Richard Wainwright / EPA
Nuclear submarines are significantly larger than the diesel-electric Collins-class boats currently used by Australia. The facilities in Stirling therefore need to be expanded. And accommodation is needed for the crews of the American boats. The project is complex and everything takes time. “The Sterling base was completed in 1978,” recalls Rear Admiral Spedding, “but it was another seven years before the first warships could operate from there, almost a decade for the submarines.”
Aukus interlinks the navies of the three countries
It is becoming apparent that the Stirling base will become Aukus’ informal headquarters. The agreement does not contain any commitment to mutual assistance and is not an alliance – Australia, on the other hand, has a bilateral defence agreement with the USA, and Washington and London are linked via NATO.
Nevertheless, Aukus is leading to closer integration of the three countries in defence. This became apparent at the Indian Ocean Defence and Security Conference in Perth in July.
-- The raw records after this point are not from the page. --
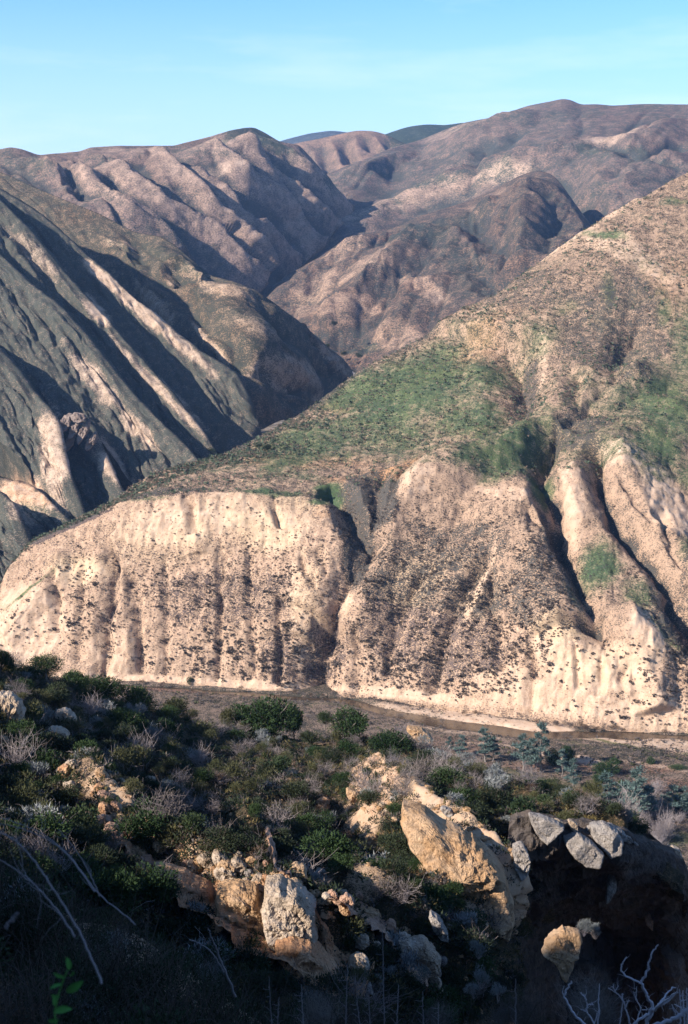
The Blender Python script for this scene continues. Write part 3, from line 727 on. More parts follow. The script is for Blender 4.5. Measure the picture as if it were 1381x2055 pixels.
yellow = blob([(160, 1140, 70, 30, 0, .8), (520, 1040, 110, 60, 0, .9), (340, 1080, 120, 60, 0, .5), (840, 1160, 90, 50, -30, .6), (1120, 1265, 60, 24, 0, .9), (960, 1180, 60, 70, 0, .45), (1200, 1330, 110, 40, 0, .55), (620, 1240, 30, 110, 0, .5), (870, 745, 130, 36, -30, .35)], nscale=20)
brush = .56 - .26 * grass
brush = brush * (1 - bl) + bl * .36 + .5 * sstep(.4, 2.5, cv) * bl
brush = np.maximum(brush, blob([(740, 1010, 70, 60, 0, .85), (720, 1100, 30, 90, 0, .8), (1060, 620, 120, 60, 0, .62), (1230, 680, 130, 120, 0, .66), (1381, 1150, 20, 80, 0, .5), (1160, 890, 60, 50, 0, .7), (1345, 1250, 60, 40, 45, .8), (1130, 1120, 16, 90, -28, .8), (1050, 800, 30, 90, 10, .75), (320, 990, 90, 10, -5, .75), (150, 1056, 100, 5, -24, .9)], nscale=16))
brush = np.maximum(brush, silh * .75)
brush = np.maximum(brush, blob([(880, 1180, 170, 130, -20, .62), (1080, 1170, 70, 110, 20, .62), (900, 1320, 180, 60, 5, .6), (460, 1200, 210, 60, 0, .55), (600, 1310, 100, 60, 0, .6)], nscale=14))
brush = brush * (1 - .75 * bare)
rust = blob([(880, 925, 70, 18, -12, .9), (780, 965, 70, 20, 0, .9), (620, 925, 120, 16, 0, .5), (660, 1030, 30, 20, 0, .7), (900, 740, 130, 26, -30, .6), (1060, 920, 30, 30, 0, .4), (720, 810, 60, 14, -5, .5), (700, 970, 50, 14, 0, .8), (1360, 590, 60, 50, 0, .3)], nscale=18)
mt_f = terrain_mat('bluff_soil', (0.36, 0.25, 0.18), (0.29, 0.20, 0.145), (0.085, 0.08, 0.075), (0.048, 0.100, 0.052), (0.42, 0.23, 0.12), 0.19)
# the bluff face carries flutes and bedding that the hill above does not: same soil, cut by water
mt_cl = terrain_mat('bluff_face', (0.40, 0.275, 0.20), (0.33, 0.225, 0.16), (0.13, 0.10, 0.095), (0.048, 0.100, 0.052), (0.42, 0.23, 0.12), 0.19, strata=0.45, flute=0.55)
o = m.build('bluff_hill', mt_f, np.stack([grass, bare * .75, brush], -1), np.stack([rust, zeros(m), yellow], -1))
o.data.materials.append(mt_cl)
fm = (cliff[:-1, :-1] > .5).ravel().astype(np.int32)
o.data.polygons.foreach_set('material_index', fm)

# ================================================================== VALLEY FLOOR, RIVER
FLOOR_XS = np.concatenate([np.linspace(-700, -150, 40), np.linspace(-148, 260, 460), np.linspace(265, 800, 40)])
FLOOR_YS = np.concatenate([np.linspace(60, 250, 30), np.linspace(251, 520, 300), np.linspace(530, 1300, 40)])
XX, YY = np.meshgrid(FLOOR_XS, FLOOR_YS)
river_px = [(60, 1356, 3), (200, 1374, 3), (400, 1386, 3), (520, 1395, 3.5), (640, 1403, 4.5), (700, 1409, 4.5), (740, 1417, 5), (775, 1427, 5.5), (820, 1439, 6), (870, 1449, 6.5), (930, 1458, 6.5), (1000, 1466, 7), (1060, 1472, 7), (1120, 1473, 6.5), (1200, 1473, 5.5), (1300, 1476, 4.5), (1400, 1481, 4.5), (1640, 1494, 5)]
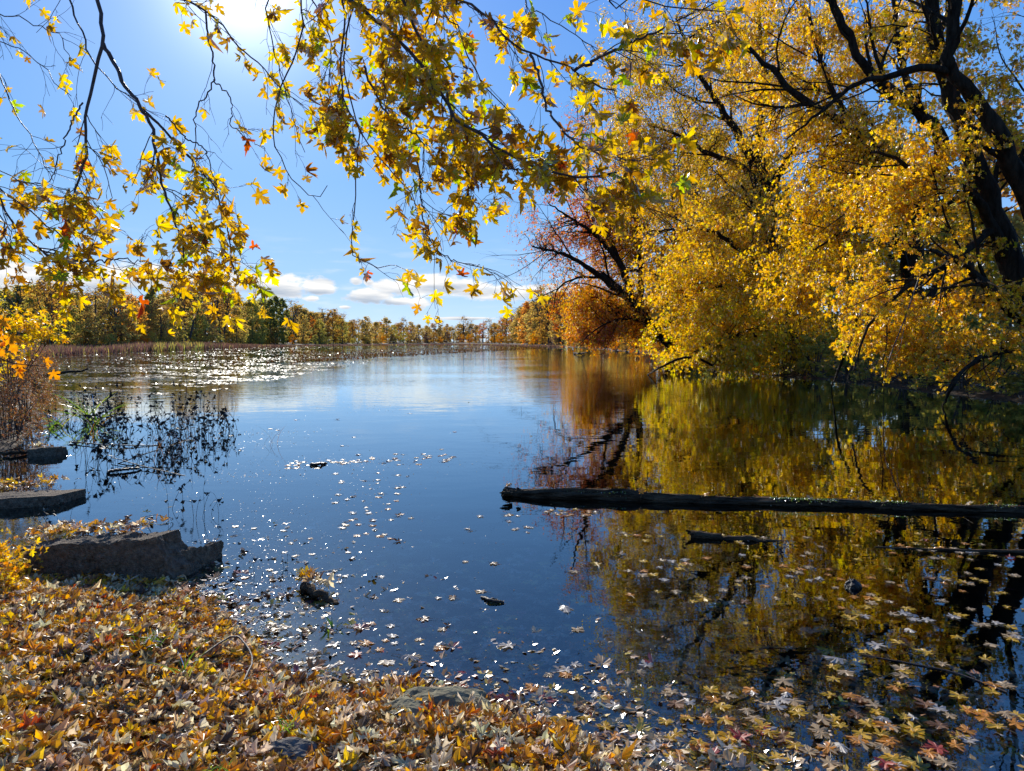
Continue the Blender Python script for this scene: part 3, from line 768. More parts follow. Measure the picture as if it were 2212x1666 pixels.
def hero(label, limbs, blobs, leafsize, tpl, group='large maples on the right bank', twig=1.0, per_t=8, per_l=8, extra=None, name='maple_tree', k=9, dens=0.72, dz=(0.5, 2.6), sub=7):
    base = limbs[0][0][0].copy(); base[2] = gz(base[0], base[1])
    limbs[0][0][0][2] = base[2] - 0.5
    root = thing(name, tuple(base), label, 'tree', group)
    wood, twigs, lf = Acc(), Acc(), Acc()
    for p, r in limbs: tubes(wood, p, r, k)
    LP_ = np.array([p for p, r in limbs]); LR_ = np.array([r for p, r in limbs])
    B1, S1 = sprout(LP_, LR_, sub, 0.35, 0.98, 2.2 * twig + 0.6, 5.0 * twig + 0.8, 0.35, 0.95, q=12, wig=0.10, grav=-0.02, rf=0.42, taper=0.2)
    B1[..., 2] = np.maximum(B1[..., 2], 0.6); tubes(twigs, B1, S1, 5)
    B2, S2 = sprout(B1, S1, 4, 0.25, 0.95, 1.2 * twig, 2.6 * twig, 0.35, 0.9, q=8, wig=0.14, grav=0.04, rf=0.5, taper=0.2, rmin=0.008 * twig)
    B2[..., 2] = np.maximum(B2[..., 2], 0.4); tubes(twigs, B2, S2, 4)
    nd, nr = limb_nodes(limbs)
    nd = np.vstack([nd, B1[:, 3:].reshape(-1, 3)]); nr = np.concatenate([nr, S1[:, 3:].ravel()])
    for (x, y, d, rx, ry, rd, n, pal) in blobs:
        dd_ = d + rng.uniform(*dz); c = at_dist(x, y, dd_); rr = (rx / F * d, rd, ry / F * d)
        C = ell(c, rr, int(n * dens))
        C[:, 2] = np.maximum(C[:, 2], 0.25 + rng.uniform(0, 0.5, len(C)))
        pl = pal; bare = False
        if pal.startswith('-'): pl = pal[1:]; bare = True
        crown(twigs, lf, nd, nr, C, twig, pl, per_t, 2 if bare else per_l, leafsize * 0.92, tpl, twig * 1.1, 4, 0.30, 1.0, 0.013)
    wood.build('trunk', M['bark'], root, smooth=True, origin=base)
    twigs.build('branches', M['bark'], root, origin=base).name = 'branchwork'
    lf.build('crown', M['leaf_tree'], root, origin=base)
    return root

# leaning maple out over the water, red and orange
hero('leaning maple with red and orange leaves and bare dark limbs reaching over the water',
     [limb([(1462, 772, 70), (1440, 735, 69), (1395, 690, 68), (1350, 640, 67.5), (1300, 590, 67)], 0.62, 0.24),
      limb([(1350, 640, 67.5), (1280, 585, 66), (1220, 550, 65), (1150, 533, 64)], 0.34, 0.06),
      limb([(1395, 690, 68), (1365, 640, 68), (1340, 570, 69), (1300, 480, 70), (1262, 400, 71), (1240, 300, 72)], 0.42, 0.05),
      limb([(1340, 570, 69), (1290, 510, 68), (1230, 470, 67), (1185, 440, 66)], 0.26, 0.05),
      limb([(1380, 665, 68), (1385, 580, 70), (1375, 470, 72), (1350, 360, 73), (1330, 260, 74)], 0.36, 0.05),
      limb([(1300, 600, 67), (1250, 600, 66), (1205, 625, 65), (1195, 680, 64)], 0.13, 0.03),
      limb([(1400, 695, 68), (1340, 690, 66), (1290, 710, 65), (1245, 750, 64)], 0.14, 0.03),
      limb([(1440, 735, 69), (1460, 640, 70), (1470, 540, 71), (1450, 420, 72)], 0.34, 0.06)],
     [(1320, 330, 72, 60, 80, 3, 70, 'amber'), (1345, 500, 69, 70, 80, 3, 90, 'orange'), (1270, 640, 66, 45, 60, 3, 70, 'orange'), (1235, 470, 67, 60, 70, 3, 60, 'red'), (1290, 500, 70, 60, 90, 4, 60, 'red'), (1290, 330, 72, 55, 90, 3, 55, '-red'), (1255, 290, 72, 30, 70, 3, 30, '-red'),
      (1190, 540, 65, 60, 55, 3, 48, '-red'), (1150, 480, 65, 45, 60, 3, 30, '-red'), (1215, 610, 65, 50, 50, 2.5, 28, '-orange'),
      (1330, 640, 68, 70, 60, 4, 80, 'orange'), (1300, 690, 66, 62, 48, 3, 85, 'orange'), (1360, 700, 66, 75, 45, 3, 95, 'orange'), (1290, 720, 65, 50, 25, 2.5, 40, 'red'),
      (1380, 560, 70, 85, 90, 5, 120, 'amber'), (1400, 430, 72, 85, 90, 5, 110, 'amber'), (1430, 650, 69, 70, 80, 4, 120, 'amber'), (1350, 420, 71, 55, 80, 4, 70, 'orange')],
     0.25, 'kite', twig=1.25, per_t=7, per_l=8, dens=0.92, dz=(1.5, 5.0), sub=4)

# olive and gold crown behind it, high
hero('tall olive-gold maple rising behind the leaning red maple',
     [limb([(1690, 815, 46), (1675, 700, 47), (1660, 560, 48), (1655, 450, 48), (1653, 393, 48)], 0.62, 0.42),
      limb([(1653, 400, 48), (1610, 320, 48), (1568, 250, 48), (1530, 190, 48), (1495, 130, 48), (1460, 40, 48)], 0.34, 0.06),
      limb([(1650, 420, 48), (1600, 360, 47), (1530, 330, 46), (1470, 295, 46), (1400, 270, 46)], 0.26, 0.04),
      limb([(1655, 470, 48), (1600, 470, 47), (1540, 478, 46), (1470, 495, 45), (1400, 500, 45)], 0.2, 0.03),
      limb([(1653, 400, 48), (1640, 300, 49), (1650, 180, 49), (1640, 60, 50), (1640, -60, 50)], 0.34, 0.08),
      limb([(1655, 420, 48), (1710, 330, 49), (1760, 220, 50), (1780, 80, 50)], 0.3, 0.07)],
     [(1365, 150, 46, 55, 110, 3, 60, 'olive'), (1360, 270, 46, 50, 90, 3, 50, 'amber'), (1390, 400, 46, 70, 70, 3, 70, 'amber'), (1410, 190, 46, 80, 110, 4, 95, 'olive'), (1480, 300, 46, 100, 90, 4, 110, 'olive'), (1560, 170, 48, 100, 110, 5, 130, 'amber'), (1500, 60, 48, 110, 80, 4, 95, 'olive'),
      (1640, 60, 48, 110, 90, 5, 110, 'gold'), (1400, 330, 46, 70, 70, 4, 60, 'olive'), (1560, 400, 47, 110, 90, 4, 120, 'amber'), (1640, 280, 48, 100, 110, 5, 120, 'gold'), (1740, 150, 50, 100, 120, 5, 110, 'gold'), (1640, 500, 47, 100, 80, 4, 90, 'gold')],
     0.18, 'kite', twig=1.05, per_t=8, per_l=9)

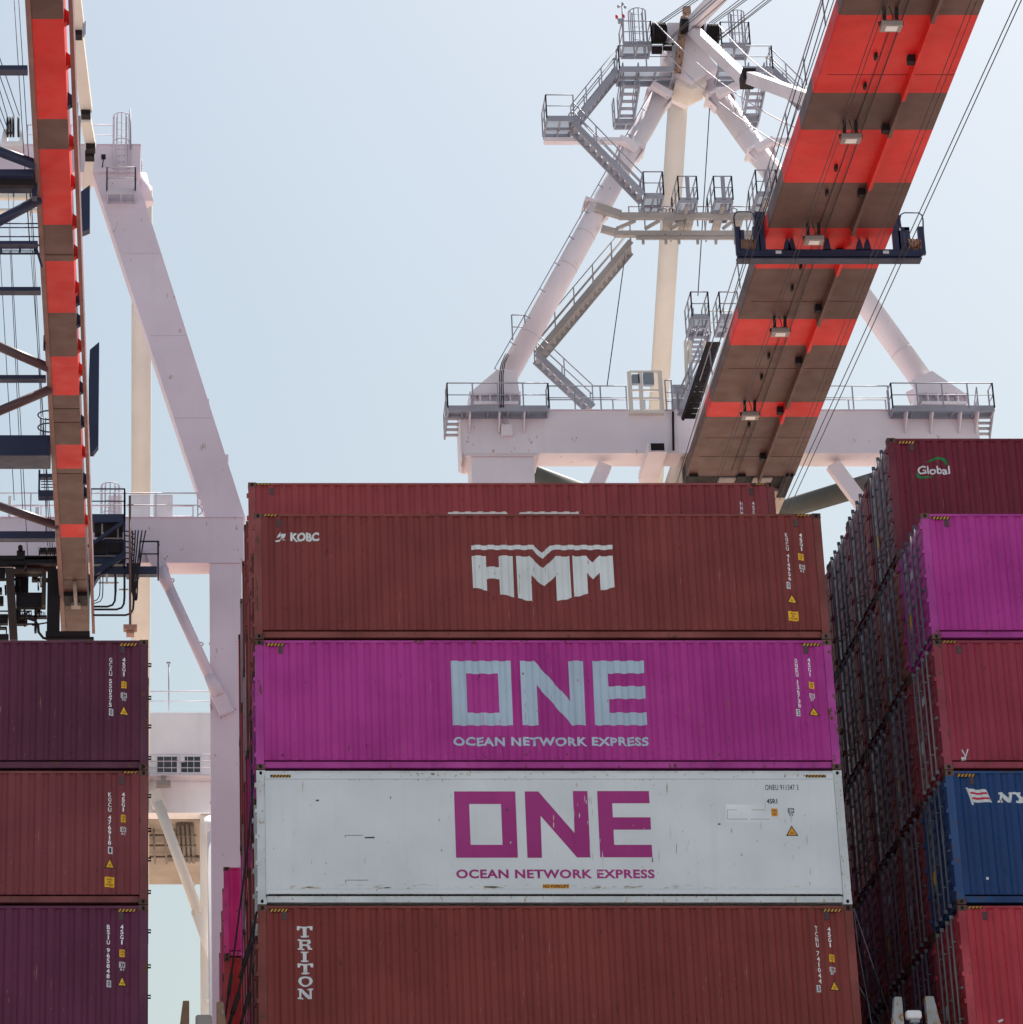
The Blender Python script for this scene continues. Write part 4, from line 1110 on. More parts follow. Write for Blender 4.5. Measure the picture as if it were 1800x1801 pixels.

The naval chiefs of all three countries met at the two-day conference and also visited the Stirling base.
At two public panel discussions, Admiral Lisa Franchetti of the US Navy, First Sea Lord Ben Key of the Royal Navy and Vice Admiral Mark Hammond of the Royal Australian Navy made it clear that the sailors of the three countries would work more closely together under Aukus in the future. For example, trinational teams of mechanics will maintain the American and British nuclear submarines in Stirling.
It could even go further with the Aukus submarines that are to be jointly developed. These boats would be “crewed either by a British or an Australian crew, or very likely by a mixture of both,” said Briton Key: “Because by then we will be so integrated that it will almost be a natural extension of what we do.”